Fue así que sin hacer caso a sus objeciones y sin descuidar mi papel de madre, terminé con esfuerzo la Preparatoria e ingresé a la Universidad, ampliando mi visión y seguridad de futuro.
Opté por la separación de cuerpos
Sin admitir ya la intimidad, en medio de un real sufrimiento dejé los reclamos y procuré que mi trato hacia él fuera sereno, al tiempo que asumía con dignidad el espacio que verdaderamente me pertenecía como señora de casa, madre de familia y educadora de mis hijos.
El más difícil ejercicio de mi libertad
Mi voluntad se instaló en una sincera actitud de esperanza y perdón, no admitiendo el rencor y mucho menos el desquite que reconocí como formas negativas de dependencia afectiva que encadenan la paz y la libertad interior.
No fue nada fácil, pues se da la confusión de que perdonar a quien nos ha hecho sufrir, vendría a ser actuar como si éste no hubiera hecho nada malo: tanto como llamar “bien” al mal, o apoyar una injusticia.
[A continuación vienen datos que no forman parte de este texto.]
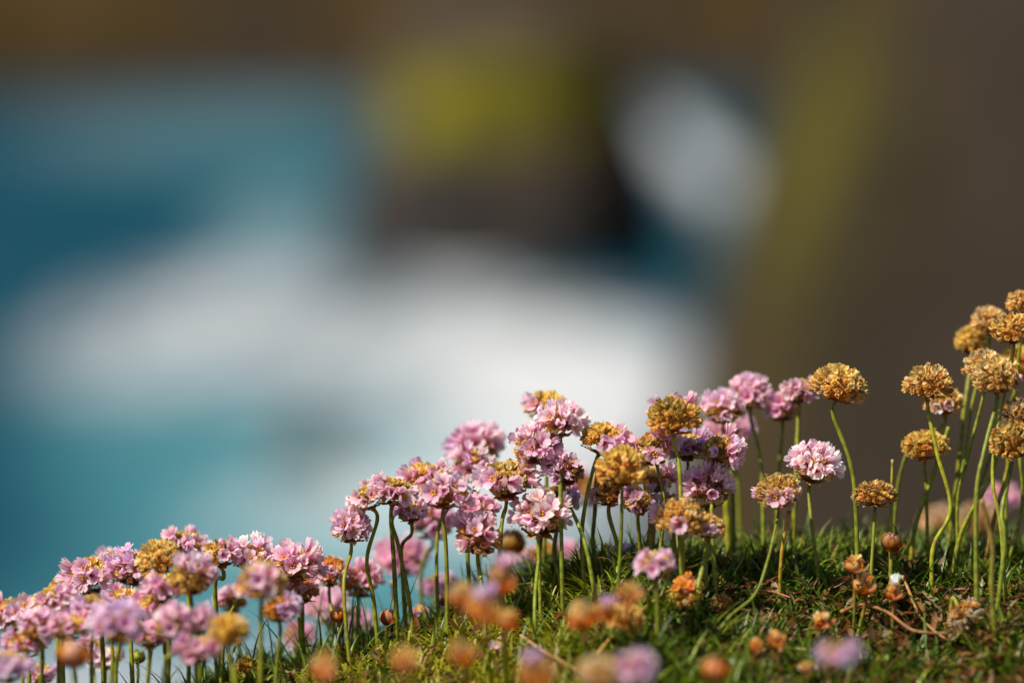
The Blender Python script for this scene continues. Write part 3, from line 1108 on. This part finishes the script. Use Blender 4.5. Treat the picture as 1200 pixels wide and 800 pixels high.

Eso no lo admití, habría sido como burlarse de la verdad.
Me refiero a otra forma de entender y vivir el perdón, porque a pesar de mis pesares, yo no deseo guardar rencor, tampoco condenarlo o identificarlo con su falta a ultranza. Dejo a Dios, el único que ve los corazones y juzga con justicia, el examinar sus obras y emitir un juicio.
Del mal siempre se puede extraer el bien
Mi esposo sabe que ha faltado a un amor justo y debido, privándome de algo que me pertenecía, y le es muy difícil encontrar argumentos o “razones” que justifiquen su conciencia.
Tampoco logra entender que hayan cambiado mis juicios y mentalidad, para comprender cuáles son los bienes auténticos que dan sentido a nuestras vidas, y por los que en realidad el mal que provino de su conducta no me privó de nada que definitivamente me impidiera crecer humana y espiritualmente, pues hay en nosotros algo indestructible que está garantizado por la fidelidad y el amor de Dios.
En mi presente, mi vida es un proyecto siempre inacabado
Mi esposo finalmente me propuso la separación y acepté. Creo y sigo esperando que un día se haga la luz en su corazón y vuelva su camino hacia la casa del Padre.
Actualmente ejerzo mi profesión, dedico mi tiempo libre a mis hijos -que han crecido- y participo en obras sociales. También sigo preparándome en un área que me permite trasmitir experiencia y ayudar a quienes pasan por lo mismo. A enseñar un camino en el que quizá siempre exista en el corazón un remanente de dolor, pero cada vez con mayor paz y alegría de vivir.